Quote exactly and only this range of lines in the data below: the line that holds "Generate a Blender" to the line that holds "scene=bpy.context.scene", both included.

**Rows from a 3D scene dataset**:
────────────────────
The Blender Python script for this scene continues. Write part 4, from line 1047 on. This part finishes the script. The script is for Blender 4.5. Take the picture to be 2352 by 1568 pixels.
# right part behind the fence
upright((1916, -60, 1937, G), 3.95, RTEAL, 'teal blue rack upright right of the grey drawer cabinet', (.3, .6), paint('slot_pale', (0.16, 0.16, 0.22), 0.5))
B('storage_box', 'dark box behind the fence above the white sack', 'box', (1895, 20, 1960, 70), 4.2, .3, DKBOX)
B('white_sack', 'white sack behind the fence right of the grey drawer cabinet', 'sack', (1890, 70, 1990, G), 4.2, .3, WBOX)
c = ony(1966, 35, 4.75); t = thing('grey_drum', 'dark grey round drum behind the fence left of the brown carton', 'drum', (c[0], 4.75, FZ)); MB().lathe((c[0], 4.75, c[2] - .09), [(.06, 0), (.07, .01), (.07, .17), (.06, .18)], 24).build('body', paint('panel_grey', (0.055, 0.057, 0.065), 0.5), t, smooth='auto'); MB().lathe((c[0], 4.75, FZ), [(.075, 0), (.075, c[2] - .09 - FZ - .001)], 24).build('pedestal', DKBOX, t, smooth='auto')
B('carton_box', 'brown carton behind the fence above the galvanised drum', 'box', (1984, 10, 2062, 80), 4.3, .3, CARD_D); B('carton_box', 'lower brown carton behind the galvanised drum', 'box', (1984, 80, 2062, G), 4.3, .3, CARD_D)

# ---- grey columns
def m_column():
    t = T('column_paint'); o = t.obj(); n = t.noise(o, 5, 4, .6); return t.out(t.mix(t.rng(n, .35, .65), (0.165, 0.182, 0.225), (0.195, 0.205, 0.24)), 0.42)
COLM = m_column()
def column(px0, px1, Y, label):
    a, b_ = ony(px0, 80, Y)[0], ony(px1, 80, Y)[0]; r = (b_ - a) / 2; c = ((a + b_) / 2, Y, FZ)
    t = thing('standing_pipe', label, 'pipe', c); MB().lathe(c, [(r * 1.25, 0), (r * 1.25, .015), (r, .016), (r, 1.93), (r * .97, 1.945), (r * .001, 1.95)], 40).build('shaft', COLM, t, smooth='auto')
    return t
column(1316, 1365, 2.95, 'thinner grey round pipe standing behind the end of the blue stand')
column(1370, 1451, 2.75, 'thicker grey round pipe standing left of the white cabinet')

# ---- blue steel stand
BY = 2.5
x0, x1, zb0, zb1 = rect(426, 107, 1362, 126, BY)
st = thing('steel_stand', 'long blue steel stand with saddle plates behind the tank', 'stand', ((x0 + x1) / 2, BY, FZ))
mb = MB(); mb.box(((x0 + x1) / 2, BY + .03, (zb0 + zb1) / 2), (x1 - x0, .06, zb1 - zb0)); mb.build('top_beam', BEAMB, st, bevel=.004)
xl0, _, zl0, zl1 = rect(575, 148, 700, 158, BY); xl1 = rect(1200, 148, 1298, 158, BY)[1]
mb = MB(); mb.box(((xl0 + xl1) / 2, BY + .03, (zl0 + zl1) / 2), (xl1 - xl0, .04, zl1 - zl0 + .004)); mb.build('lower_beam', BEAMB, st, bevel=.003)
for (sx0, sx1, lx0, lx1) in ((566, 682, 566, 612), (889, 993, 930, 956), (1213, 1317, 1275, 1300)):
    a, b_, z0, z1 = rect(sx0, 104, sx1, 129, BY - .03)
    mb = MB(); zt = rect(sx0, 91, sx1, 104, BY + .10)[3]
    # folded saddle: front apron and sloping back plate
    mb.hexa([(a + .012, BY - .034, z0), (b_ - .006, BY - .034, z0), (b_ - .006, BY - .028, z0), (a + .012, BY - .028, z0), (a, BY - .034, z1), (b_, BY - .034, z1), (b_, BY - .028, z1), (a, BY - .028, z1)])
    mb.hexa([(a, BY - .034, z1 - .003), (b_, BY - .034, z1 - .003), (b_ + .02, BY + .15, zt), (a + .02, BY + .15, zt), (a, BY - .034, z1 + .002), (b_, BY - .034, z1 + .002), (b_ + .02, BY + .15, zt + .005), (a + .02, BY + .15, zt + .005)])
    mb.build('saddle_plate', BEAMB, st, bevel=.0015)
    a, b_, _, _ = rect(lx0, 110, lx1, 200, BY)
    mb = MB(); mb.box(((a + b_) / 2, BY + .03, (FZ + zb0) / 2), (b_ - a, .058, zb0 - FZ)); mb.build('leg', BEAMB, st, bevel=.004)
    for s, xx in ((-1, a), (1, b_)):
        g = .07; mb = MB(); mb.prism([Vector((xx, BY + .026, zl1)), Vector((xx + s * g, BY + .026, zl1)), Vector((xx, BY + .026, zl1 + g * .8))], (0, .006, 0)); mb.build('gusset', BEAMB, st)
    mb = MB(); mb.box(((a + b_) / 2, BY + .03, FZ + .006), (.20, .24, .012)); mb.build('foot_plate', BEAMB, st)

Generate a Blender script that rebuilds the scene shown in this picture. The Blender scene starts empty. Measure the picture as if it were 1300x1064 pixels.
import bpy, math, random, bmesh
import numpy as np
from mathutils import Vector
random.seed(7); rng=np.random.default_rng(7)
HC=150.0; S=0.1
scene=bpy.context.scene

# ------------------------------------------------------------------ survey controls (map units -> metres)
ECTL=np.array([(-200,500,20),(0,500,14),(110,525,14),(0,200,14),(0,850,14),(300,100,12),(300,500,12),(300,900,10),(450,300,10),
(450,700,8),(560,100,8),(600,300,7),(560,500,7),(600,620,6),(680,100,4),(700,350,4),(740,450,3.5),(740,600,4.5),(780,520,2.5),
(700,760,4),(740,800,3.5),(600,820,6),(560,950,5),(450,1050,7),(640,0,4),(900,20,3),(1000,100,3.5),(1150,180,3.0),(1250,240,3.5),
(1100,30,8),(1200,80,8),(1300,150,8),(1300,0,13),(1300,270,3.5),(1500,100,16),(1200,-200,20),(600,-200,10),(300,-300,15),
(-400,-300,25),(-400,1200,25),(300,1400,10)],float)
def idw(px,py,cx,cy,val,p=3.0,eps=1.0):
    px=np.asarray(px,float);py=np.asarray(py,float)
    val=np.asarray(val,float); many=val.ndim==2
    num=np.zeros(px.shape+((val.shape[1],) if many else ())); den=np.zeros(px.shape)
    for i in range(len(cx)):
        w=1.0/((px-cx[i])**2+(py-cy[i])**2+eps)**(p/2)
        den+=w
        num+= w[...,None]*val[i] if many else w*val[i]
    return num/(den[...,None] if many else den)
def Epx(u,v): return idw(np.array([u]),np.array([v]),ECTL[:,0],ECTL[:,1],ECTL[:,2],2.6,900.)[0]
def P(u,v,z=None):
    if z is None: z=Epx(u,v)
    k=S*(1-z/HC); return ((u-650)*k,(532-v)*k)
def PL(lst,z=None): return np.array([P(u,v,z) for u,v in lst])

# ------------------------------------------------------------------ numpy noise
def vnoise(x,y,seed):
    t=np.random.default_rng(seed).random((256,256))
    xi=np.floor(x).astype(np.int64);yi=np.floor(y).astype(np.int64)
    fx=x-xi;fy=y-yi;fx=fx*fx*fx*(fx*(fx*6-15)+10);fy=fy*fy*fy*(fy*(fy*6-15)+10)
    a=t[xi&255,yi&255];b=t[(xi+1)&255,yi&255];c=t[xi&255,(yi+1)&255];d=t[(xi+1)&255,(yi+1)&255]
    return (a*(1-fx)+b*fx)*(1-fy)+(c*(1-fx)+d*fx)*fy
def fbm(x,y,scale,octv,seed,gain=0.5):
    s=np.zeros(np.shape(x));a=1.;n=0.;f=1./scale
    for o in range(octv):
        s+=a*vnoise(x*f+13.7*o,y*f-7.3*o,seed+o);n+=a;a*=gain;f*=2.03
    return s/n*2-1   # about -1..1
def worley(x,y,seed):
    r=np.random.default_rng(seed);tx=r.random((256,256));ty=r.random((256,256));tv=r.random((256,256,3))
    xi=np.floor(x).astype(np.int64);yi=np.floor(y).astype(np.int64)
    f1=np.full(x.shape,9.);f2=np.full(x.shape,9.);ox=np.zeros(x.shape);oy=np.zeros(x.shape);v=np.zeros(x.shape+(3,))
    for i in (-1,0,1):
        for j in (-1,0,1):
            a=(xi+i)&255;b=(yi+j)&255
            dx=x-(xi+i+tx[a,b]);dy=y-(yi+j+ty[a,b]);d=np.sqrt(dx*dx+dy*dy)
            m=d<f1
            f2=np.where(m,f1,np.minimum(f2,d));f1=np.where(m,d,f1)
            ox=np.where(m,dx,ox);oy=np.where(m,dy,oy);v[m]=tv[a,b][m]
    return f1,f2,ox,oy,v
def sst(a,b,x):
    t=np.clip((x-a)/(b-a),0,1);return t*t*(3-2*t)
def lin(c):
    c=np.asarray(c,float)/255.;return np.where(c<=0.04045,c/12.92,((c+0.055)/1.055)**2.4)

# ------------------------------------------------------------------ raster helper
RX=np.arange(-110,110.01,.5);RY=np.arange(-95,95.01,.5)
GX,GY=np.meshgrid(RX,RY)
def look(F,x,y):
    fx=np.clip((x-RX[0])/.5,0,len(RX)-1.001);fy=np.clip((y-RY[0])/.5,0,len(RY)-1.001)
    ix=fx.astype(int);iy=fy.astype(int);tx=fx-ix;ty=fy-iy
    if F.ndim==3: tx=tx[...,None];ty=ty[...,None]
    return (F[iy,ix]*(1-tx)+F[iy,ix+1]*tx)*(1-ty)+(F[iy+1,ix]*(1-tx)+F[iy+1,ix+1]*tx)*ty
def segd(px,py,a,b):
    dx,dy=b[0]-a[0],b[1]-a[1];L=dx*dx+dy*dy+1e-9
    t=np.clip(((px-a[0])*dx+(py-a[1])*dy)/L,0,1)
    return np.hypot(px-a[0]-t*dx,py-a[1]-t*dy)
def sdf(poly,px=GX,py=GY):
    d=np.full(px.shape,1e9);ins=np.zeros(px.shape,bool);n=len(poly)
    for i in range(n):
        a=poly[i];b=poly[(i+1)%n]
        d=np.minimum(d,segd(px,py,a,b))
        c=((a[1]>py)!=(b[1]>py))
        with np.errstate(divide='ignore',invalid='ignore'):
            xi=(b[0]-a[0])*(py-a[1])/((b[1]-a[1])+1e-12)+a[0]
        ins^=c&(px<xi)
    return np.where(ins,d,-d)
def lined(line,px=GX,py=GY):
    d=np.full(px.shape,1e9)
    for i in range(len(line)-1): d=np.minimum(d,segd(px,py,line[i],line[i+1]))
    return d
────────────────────
**Answer**:
Generate a Blender script that rebuilds the scene shown in this picture. The Blender scene starts empty. Measure the picture as if it were 1300x1064 pixels.
import bpy, math, random, bmesh
import numpy as np
from mathutils import Vector
random.seed(7); rng=np.random.default_rng(7)
HC=150.0; S=0.1
scene=bpy.context.scene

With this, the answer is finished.